The early Dutch Governors of the New Netherlands also used to appoint an occasional Thanksgiving day. Then the portly old citizens would kill their fat fowl and, with eating, drinking and smoking, cultivate within their ample bosoms, in their artless Dutch way, a love for all human kind.

During the Revolution, the day was a national institution, being annually recommended by Congress. But after the general thanksgiving for peace, 1784, our ancestors of a later date did not have anything worth being grateful for until the adoption of the Constitution in 1789. Moreover, for a long time after the Revolution, the official observance of Thanksgiving was confined to New England, and the first Thursday of November was generally selected. Various local customs existed throughout the country during this time, but very slow were the Governors, especially in the southern states, to appoint a day by official decree. New York took up the custom in 1817, but often faltered in expressions of thanks in the succeeding years.

Thanksgivings for victories were recommended twice by Lincoln and once or twice by Congress during our Civil War; and after the close of the war, Presidential proclamations became customary. Now Thanksgiving day is celebrated in every part of the United States and is almost as much thought of as Christmas or New Years.

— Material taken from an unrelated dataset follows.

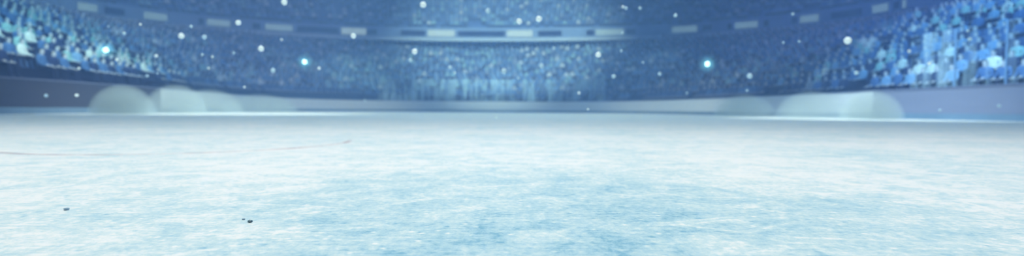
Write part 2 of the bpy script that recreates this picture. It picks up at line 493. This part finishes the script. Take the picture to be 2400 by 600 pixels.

There is an ancient fable in Holland, to the effect that there was once a Dutch University which forbade the students going home on Thanksgiving, or at least gave them only one day to do their celebrating. The people round about thought that the University had nothing to be thankful for, and so took their sons away at once, fearing that where no gratitude was, there no soul could be. This was one of the first cases of a "soulless corporation," but history unfortunately has been unable to record it as the last.